Teaching and research are often perceived as opposing endeavors in academia, yet each year Virginia Tech produces examples of faculty members who disprove the supposed dichotomy. This year, as recipient of the Wine Award for Teaching Excellence, Kusum Singh, assistant professor of educational research in the College of Education, joins the ranks of those faculty members noted for both teaching and research accomplishments.

Whether she is teaching advanced statistics, measurement theory, or research methodology, students say Singh is able to allay their "math anxiety" and relate her enthusiasm for the subject matter. "She loves her subject matter and she wants us to love it, but she also understands what it is like to have to work to grasp it. Some professors forget what it is like to struggle with a subject. She hasn't," said one student. "She reads her audience to make sure that when we walk away from the class, we understand the material."

Last fall, Singh received the National Science Foundation's prestigious Faculty Early Career Development (CAREER) Award, given to encourage academic faculty members as both educators and researchers.

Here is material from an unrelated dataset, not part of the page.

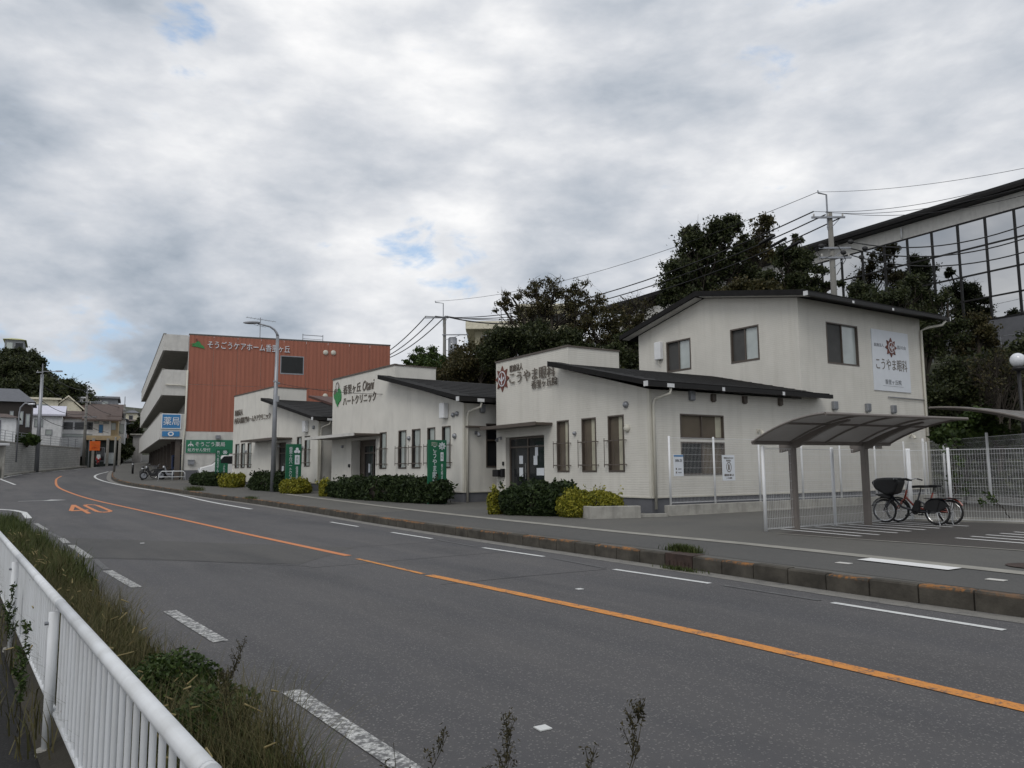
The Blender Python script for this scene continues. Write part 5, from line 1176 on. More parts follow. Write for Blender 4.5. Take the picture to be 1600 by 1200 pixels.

Singh's CAREER award is the first at Tech made to a faculty member outside the "hard sciences." She will conduct a study of the family, student, and school factors affecting mathematics and science achievement in secondary schools.

Singh came to Virginia Tech in 1986 as associate director of the Governor's School for the Gifted Program. She became a research associate in the College of Education the following year, and joined the faculty in 1989. She is a graduate of the Agra University in India, where she earned degrees in psychology and English. She received her doctorate in educational research and evaluation from Virginia Tech. She has published and presented papers on the effect of part-time work on high-school grades, the effect of parental involvement on middle-school student achievement, and the effect of financial aid on college enrollment decisions. She has also researched vocational program enrollment and evaluation, and school-business partnerships. She teaches statistics and research methods courses required for all College of Education graduate students and frequently taken by social-science students in other Tech colleges. Last spring she received a Certificate of Teaching Excellence.

Since the College of Education's founding in 1971, Education faculty members have received 11 Wine Awards, the most of any of Tech's nine colleges during that 25-year period. "Our track record of collecting Wine awards attests not only to the subject expertise of our faculty, but also to innovative and effective classroom execution," said interim Dean Wayne Worner.